Stated goal – In the entries that follow, the first line to write out is the one containing "(.118, .2155)], 'dark', 200), NZ)", and the last is the one containing "return (q.to_matrix() @". Reproduce that stretch exactly, with nothing before or after it.

Records supplied –
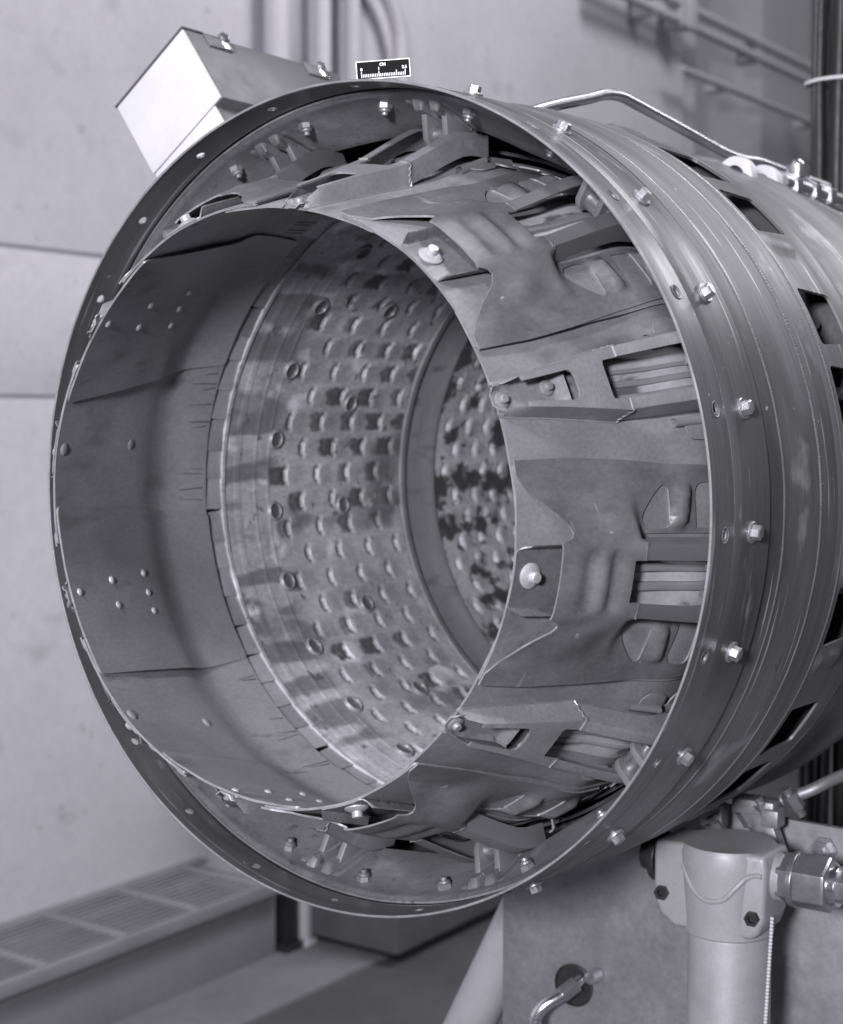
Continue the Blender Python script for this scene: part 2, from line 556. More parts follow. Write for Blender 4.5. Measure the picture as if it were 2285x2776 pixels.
def slot_skin():
    # cut into sectors that end on the webs between slots
    bmA = bmesh.new()
    for q in range(-2, 2):
        a0 = .3 + 90 * q - 25.0
        a1 = a0 + 90
        o = [(rad(a0) * 240, 150), (rad(a1) * 240, 150), (rad(a1) * 240, 236), (rad(a0) * 240, 236)]
        hs = []
        for mid, h in holes:
            for s in (0, -360, 360):
                if a0 < mid + s < a1:
                    hs.append([(t + rad(s) * 240, y) for t, y in h])
        ex = [(rad(a) * 240, y) for a in np.arange(a0 + .4, a1, .5) for y in (159.2, 160.1, 161)]
        me = cut_sheet('slot_band', o, hs, 4.0, sh_map, .0016, 'shroud', ex, .1, 28)
        bmA.from_mesh(me); bpy.data.meshes.remove(me)
    me = bpy.data.meshes.new('slotted_band')
    bmA.to_mesh(me); bmA.free()
    return finish(me, 'shroud', 28)


link('slotted_band', slot_skin(), NZ)


def weld_bead(yw, rise):
    n = 3000
    V, F = [], []
    K = 6
    for i in range(n):
        ph = 2 * math.pi * i / n
        d = math.degrees(ph)
        r0 = interp(yw, SH) + .0004 * noise.noise(Vector((math.cos(ph) * 3, yw * .01, math.sin(ph) * 3)))
        am = .55 + .6 * noise.noise(Vector((math.cos(ph) * 4, yw, math.sin(ph) * 4)))
        wob = .5 * noise.noise(Vector((math.cos(ph) * 12, yw, math.sin(ph) * 12)))
        for k in range(K + 1):
            w = -1 + 2 * k / K
            sc = ((d * 2.3 + .35 * w * w) % 1.0)
            h = rise * (1 - w * w) * (.55 + am * .9 * sc) - .25 * (abs(w) > .99)
            V.append(polar(r0 + h * .001, (yw + wob + w * 1.5) * .001, ph))
    m = K + 1
    for i in range(n):
        j = (i + 1) % n
        for k in range(K):
            F.append((i * m + k, j * m + k, j * m + k + 1, i * m + k + 1))
    return mesh_py('weld_bead', V, F, 'weld', None, 60)


for yw, rise in ((83.4, .55), (126.0, .75), (160.1, .65)):
    link('weld_bead', weld_bead(yw, rise), NZ)
rear = [(.236, .2482), (.245, .2470), (.256, .2425), (.272, .2405), (.30, .2415), (.325, .2435), (.345, .2475), (.352, .2490), (.366, .2490), (.372, .2472), (.40, .2460), (.44, .2440), (.47, .2432), (.475, .2415),
        (.55, .2360), (.60, .2300), (.68, .2210), (.80, .2120), (.95, .2050), (1.4, .2000)]
link('rear_casing', revolve('rear_casing', rear + [(y, r - .003) for y, r in rear[::-1]], 'shroud', 240, True, -180, 180), NZ)
# casing seen through the slots, with rods and lugs
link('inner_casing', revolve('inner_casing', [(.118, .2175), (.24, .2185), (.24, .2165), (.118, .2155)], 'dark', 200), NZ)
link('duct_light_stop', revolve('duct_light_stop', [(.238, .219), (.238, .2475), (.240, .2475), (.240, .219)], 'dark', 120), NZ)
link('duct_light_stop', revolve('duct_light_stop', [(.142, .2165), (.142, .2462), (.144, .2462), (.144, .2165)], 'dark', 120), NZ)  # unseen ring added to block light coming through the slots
bm = bmesh.new()
add_cyl(bm, (.229, .13, 0), (.229, .225, 0), .0042, n=12)
add_cyl(bm, (.229, .172, -.001), (.229, .186, -.001), .0066, n=6)
rod_me = mesh_bm('actuator_rod', bm, 'nut')
bm = bmesh.new()
add_box(bm, (.226, .190, 0), (.017, .022, .010)); add_cyl(bm, (.229, .190, -.010), (.229, .190, .010), .004, n=12)
lug_me = mesh_bm('actuator_lug', bm, 'nut', bevel=.0008)
for k in range(24):
    base = .3 + 30 * (k // 2) + (-4.3 if k % 2 == 0 else -15.9)
    link('actuator_rod', rod_me, NZ, rot=roty(rad(base + 1.8)))
    link('actuator_lug', lug_me, NZ, rot=roty(rad(base - 1.8)))


# ---- bolts round the band (head outside, nut inside)
def hexprism(bm, r, z0, z1, cham=.0006):
    vs = []
    lathe_pts(bm, [(0, z0), (r, z0), (r, z1 - cham), (r - cham * 1.6, z1), (0, z1)], 6)


bm = bmesh.new()
hexprism(bm, .0039, .0010, .0056)
bolt_me = mesh_bm('bolt', bm, 'bolt', 20)
bm = bmesh.new()
lathe_pts(bm, [(.0028, -.0003), (.0055, -.0003), (.0057, .0003), (.0057, .0012), (.0054, .0015), (.0028, .0015)], 28)
washer_me = mesh_bm('washer', bm, 'bolt')
bm = bmesh.new()
hexprism(bm, .0045, 0, .0050)
lathe_pts(bm, [(.0036, .0050), (.0036, .0062), (.0029, .0068), (.0022, .0068)], 16)
nut_me = mesh_bm('nut', bm, 'nut', 20)
bm = bmesh.new()
lathe_pts(bm, [(.0021, .005), (.0021, .0082), (.0018, .0086), (0, .0086)], 14)
stud_me = mesh_bm('stud', bm, 'nut')


def radial_rot(ph, spin=0, inward=False):
    n = Vector((math.cos(ph), 0, math.sin(ph)))
    if inward: n = -n
    q = n.to_track_quat('Z', 'Y')
    return (q.to_matrix() @ Matrix.Rotation(spin, 3, 'Z')).to_euler()


for k in range(24):
    ph = rad(PH0 + 15 * k)
    b = link('bolt', bolt_me, NZ, polar(.2424, .0425, ph), radial_rot(ph, random.uniform(0, 1)))
    link('washer', washer_me, b)
    n_ = link('nut', nut_me, NZ, polar(.2358, .0435, ph), radial_rot(ph, random.uniform(0, 1), True))
    link('stud', stud_me, n_)

# ---- support ring inside the shroud: notched rear edge, one bracket per leaf
CENT_A = [50, -10, -70, -130, 170, 110]
CENT_B = [20, -40, -100, -160, 140, 80]


def ring_map(t, y):
    ph = t / 236.0
    r = interp(y, [(27, .2392), (30, .2388), (31.5, .2375), (36, .2368), (60, .2335), (78, .2295), (84, .228)])
    a_ = abs(((math.degrees(ph) - 20 + 15) % 30) - 15)          # angle from the nearest bracket
    r *= 1 + (math.cos(rad(15)) / math.cos(rad(15 - a_)) - 1) * sstep(y, 36, 74)      # flat between brackets
    r += .0003 * noise.noise(Vector((math.cos(ph) * 9, y * .03, math.sin(ph) * 9)))
    return polar(r, y * .001, ph)


bmA = bmesh.new()
for k in range(12):
    c = 20 + 30 * k
    o = [(c - 15, 28), (c + 15, 28)]
    top = []
    for a in np.linspace(15, -15, 31):
        # chord-like edge, deepest at the bracket
        b = abs(a)
        top.append((c + a, 79 if b < 4.6 else 76))
    o = [(rad(p) * 236, y) for p, y in o + top]
    me = cut_sheet('r', o, [], 4.0, ring_map, .0014, 'ring', [(rad(c + a) * 236, y) for a in np.arange(-14.5, 15, 1) for y in (30, 31.5)], .1)
    bmA.from_mesh(me); bpy.data.meshes.remove(me)
me = bpy.data.meshes.new('support_ring'); bmA.to_mesh(me); bmA.free()
link('support_ring', finish(me, 'ring', 40), NZ)

# bracket: pleated saddle and two lugs with a roller
def brk_map(t, y):
    z = t                                   # mm across
    h = 1.2 + 5.0 * (sstep(abs(z), 2.2, 3.2) * (1 - sstep(abs(z), 8.8, 9.8))) + 1.2 * sstep(abs(z), 11.0, 12) * (1 - sstep(abs(z), 15, 16.5))
    h *= sstep(y, 36, 41)
    h += 1.6 * sstep(y, 66, 74) * (sstep(abs(z), 2.6, 3.4) * (1 - sstep(abs(z), 8.6, 9.6)))
    p = ring_map(z + rad(20) * 236, y)
    p = Matrix.Rotation(rad(20), 3, 'Y') @ p
    k = 1 - h * .001 / .236
    return Vector((p.x * k, p.y, p.z * k))


def brk_extra():
    return [(sg * z, y) for sg in (-1, 1) for z in (2, 2.7, 3.4, 8.6, 9.3, 10, 11, 12, 15, 16.2) for y in np.arange(36, 86, 2.5)]


bracket_me = cut_sheet('hinge_bracket', round_poly([(-18, 34), (18, 34), (18, 74), (10.5, 76), (10.2, 83), (2.4, 83), (2.2, 78), (-2.2, 78), (-2.4, 83), (-10.2, 83), (-10.5, 76), (-18, 74)], 1.5), [], 2.6, brk_map, -.0011, 'ring', brk_extra(), 0, 50)
bm = bmesh.new()
# plan of a lug in (r, y)
pl = [(.2345, .046), (.2345, .076), (.227, .080), (.217, .074), (.2105, .068), (.2105, .059), (.215, .054), (.226, .050)]
va = [bm.verts.new((r, y, -.0019)) for r, y in pl]; vb = [bm.verts.new((r, y, .0019)) for r, y in pl]
bm.faces.new(va); bm.faces.new(vb[::-1])
for i in range(len(pl)):
    j = (i + 1) % len(pl)
    bm.faces.new((va[i], vb[i], vb[j], va[j]))
hl_me = mesh_bm('hinge_lug', bm, 'ring', bevel=.0005)
bm = bmesh.new()
add_cyl(bm, (.2180, .064, -.0052), (.2180, .064, .0052), .0062, n=24)
add_cyl(bm, (.2180, .064, -.0125), (.2180, .064, .0125), .0034, n=14)
roller_me = mesh_bm('hinge_roller', bm, 'tube')
for c in CENT_A + CENT_B:
    b = link('hinge_bracket', bracket_me, NZ, rot=roty(rad(c)))
    for s in (-.0072, .0072):
        link('hinge_lug', hl_me, b, loc=(0, 0, s))
    link('hinge_roller', roller_me, b)


# ---- leaves
RAT = [(-70, .16335), (34, .1940), (40, .1959), (46, .1980), (53, .2008), (60, .2034), (67, .2056), (74, .2071), (82, .2080), (92, .2086), (120, .2096)]


def rA(y):   # outer face of an outer leaf: cone, step, nearly straight skirt
    return interp(y, RAT)


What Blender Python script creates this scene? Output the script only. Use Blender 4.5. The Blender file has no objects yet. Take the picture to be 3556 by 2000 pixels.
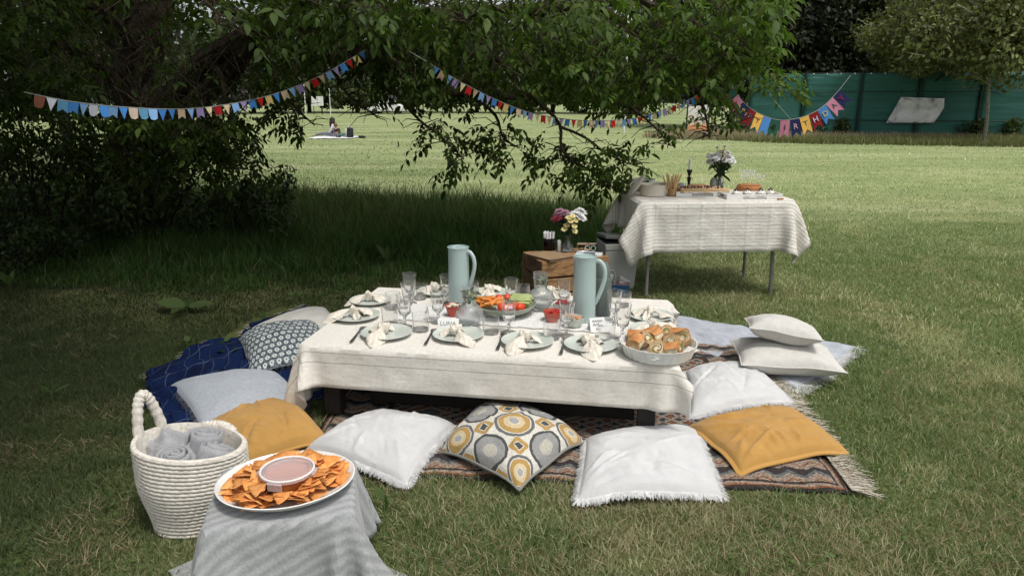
import bpy, bmesh, math, random
import numpy as np
from mathutils import Vector, Matrix, Euler, noise as mnoise

random.seed(11)
rng = np.random.default_rng(11)
R = math.radians
PI = math.pi
sc = bpy.context.scene
COL = sc.collection

# ------------------------------------------------------------------ camera
F_PX, CAM_H = 2500.0, 1.5
PITCH = math.atan(650.0 / F_PX)
cam_d = bpy.data.cameras.new('camera')
cam_d.sensor_width = 36.0
cam_d.lens = F_PX / 3556.0 * 36.0
cam_d.clip_start = 0.05
cam_d.clip_end = 1000.0
cam = bpy.data.objects.new('camera', cam_d)
cam.location = (0, 0, CAM_H)
cam.rotation_euler = (PI / 2 - PITCH, 0, 0)
COL.objects.link(cam)
sc.camera = cam

# ------------------------------------------------------------------ sky and sun
SUN = Vector((0.30, -0.34, 1.0)).normalized()
world = bpy.data.worlds.new('World')
sc.world = world
world.use_nodes = True
wn = world.node_tree
wn.nodes.clear()
sky = wn.nodes.new('ShaderNodeTexSky')
sky.sky_type = 'NISHITA'
sky.sun_disc = False
sky.sun_elevation = math.asin(SUN.z)
sky.sun_rotation = math.atan2(SUN.x, SUN.y)
sky.air_density = 1.0
sky.dust_density = 4.0
hs = wn.nodes.new('ShaderNodeHueSaturation')
hs.inputs['Saturation'].default_value = 0.22
bg = wn.nodes.new('ShaderNodeBackground')
bg.inputs['Strength'].default_value = 0.15
wo = wn.nodes.new('ShaderNodeOutputWorld')
wn.links.new(sky.outputs[0], hs.inputs['Color'])
wn.links.new(hs.outputs[0], bg.inputs['Color'])
wn.links.new(bg.outputs[0], wo.inputs['Surface'])
sun_d = bpy.data.lights.new('sun', 'SUN')
sun_d.energy = 1.8
sun_d.angle = R(10)
sun_d.color = (1.0, 0.96, 0.88)
sun_o = bpy.data.objects.new('sun', sun_d)
sun_o.rotation_euler = SUN.to_track_quat('Z', 'Y').to_euler()
sun_o.location = (6, -6, 12)
COL.objects.link(sun_o)
vs = sc.view_settings
vs.view_transform = 'Standard'
vs.look = 'None'
vs.exposure = 0.2
vs.gamma = 1.0
vs.use_curve_mapping = False
sc.render.engine = 'CYCLES'
sc.cycles.use_denoising = True
try:
    sc.cycles.denoiser = 'OPENIMAGEDENOISE'
except Exception:
    pass
sc.cycles.max_bounces = 10
sc.cycles.transparent_max_bounces = 16
sc.cycles.transmission_bounces = 10
sc.cycles.diffuse_bounces = 4
sc.cycles.use_adaptive_sampling = False

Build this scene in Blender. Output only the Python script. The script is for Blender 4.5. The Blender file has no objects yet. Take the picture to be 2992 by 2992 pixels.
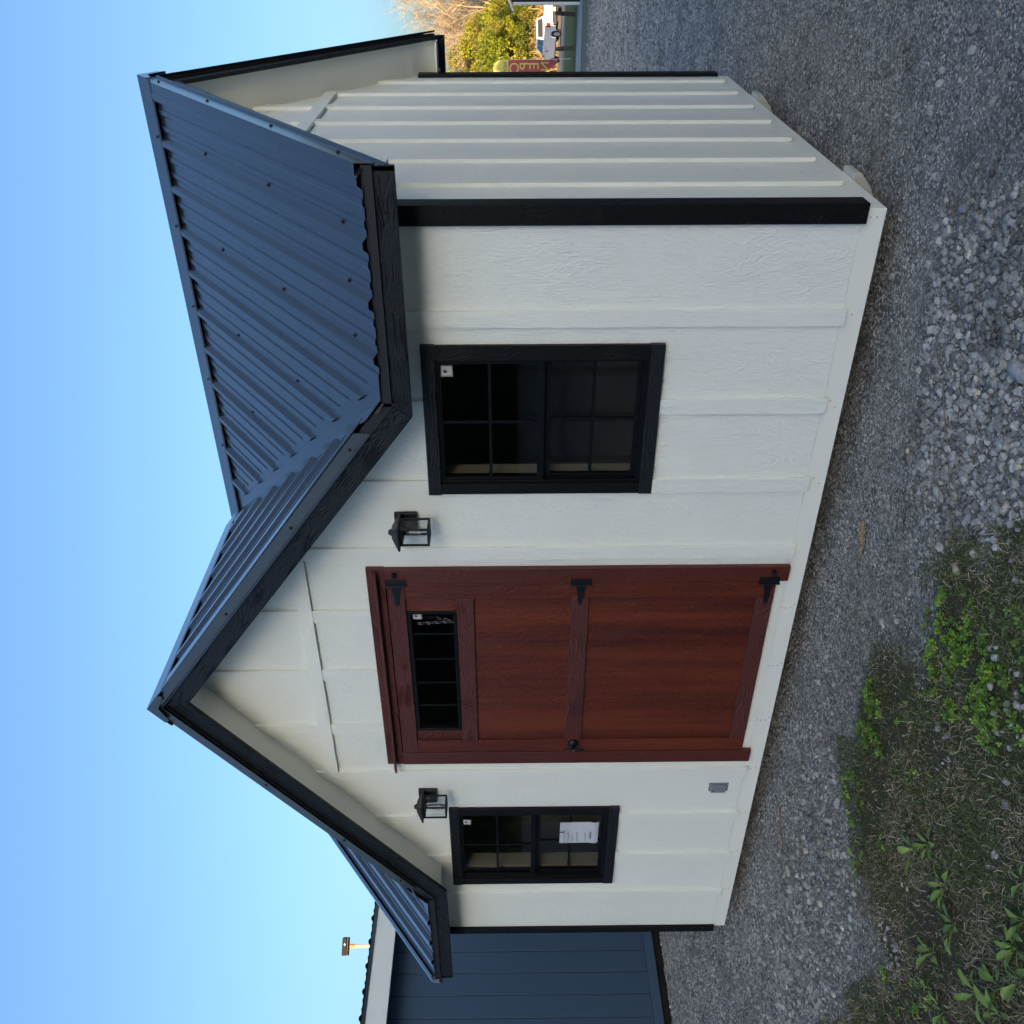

Task result –
link('inner_casing', revolve('inner_casing', [(.118, .2175), (.24, .2185), (.24, .2165), (.118, .2155)], 'dark', 200), NZ)
link('duct_light_stop', revolve('duct_light_stop', [(.238, .219), (.238, .2475), (.240, .2475), (.240, .219)], 'dark', 120), NZ)
link('duct_light_stop', revolve('duct_light_stop', [(.142, .2165), (.142, .2462), (.144, .2462), (.144, .2165)], 'dark', 120), NZ)  # unseen ring added to block light coming through the slots
bm = bmesh.new()
add_cyl(bm, (.229, .13, 0), (.229, .225, 0), .0042, n=12)
add_cyl(bm, (.229, .172, -.001), (.229, .186, -.001), .0066, n=6)
rod_me = mesh_bm('actuator_rod', bm, 'nut')
bm = bmesh.new()
add_box(bm, (.226, .190, 0), (.017, .022, .010)); add_cyl(bm, (.229, .190, -.010), (.229, .190, .010), .004, n=12)
lug_me = mesh_bm('actuator_lug', bm, 'nut', bevel=.0008)
for k in range(24):
    base = .3 + 30 * (k // 2) + (-4.3 if k % 2 == 0 else -15.9)
    link('actuator_rod', rod_me, NZ, rot=roty(rad(base + 1.8)))
    link('actuator_lug', lug_me, NZ, rot=roty(rad(base - 1.8)))


# ---- bolts round the band (head outside, nut inside)
def hexprism(bm, r, z0, z1, cham=.0006):
    vs = []
    lathe_pts(bm, [(0, z0), (r, z0), (r, z1 - cham), (r - cham * 1.6, z1), (0, z1)], 6)


bm = bmesh.new()
hexprism(bm, .0039, .0010, .0056)
bolt_me = mesh_bm('bolt', bm, 'bolt', 20)
bm = bmesh.new()
lathe_pts(bm, [(.0028, -.0003), (.0055, -.0003), (.0057, .0003), (.0057, .0012), (.0054, .0015), (.0028, .0015)], 28)
washer_me = mesh_bm('washer', bm, 'bolt')
bm = bmesh.new()
hexprism(bm, .0045, 0, .0050)
lathe_pts(bm, [(.0036, .0050), (.0036, .0062), (.0029, .0068), (.0022, .0068)], 16)
nut_me = mesh_bm('nut', bm, 'nut', 20)
bm = bmesh.new()
lathe_pts(bm, [(.0021, .005), (.0021, .0082), (.0018, .0086), (0, .0086)], 14)
stud_me = mesh_bm('stud', bm, 'nut')


def radial_rot(ph, spin=0, inward=False):
    n = Vector((math.cos(ph), 0, math.sin(ph)))
    if inward: n = -n
    q = n.to_track_quat('Z', 'Y')
    return (q.to_matrix() @ Matrix.Rotation(spin, 3, 'Z')).to_euler()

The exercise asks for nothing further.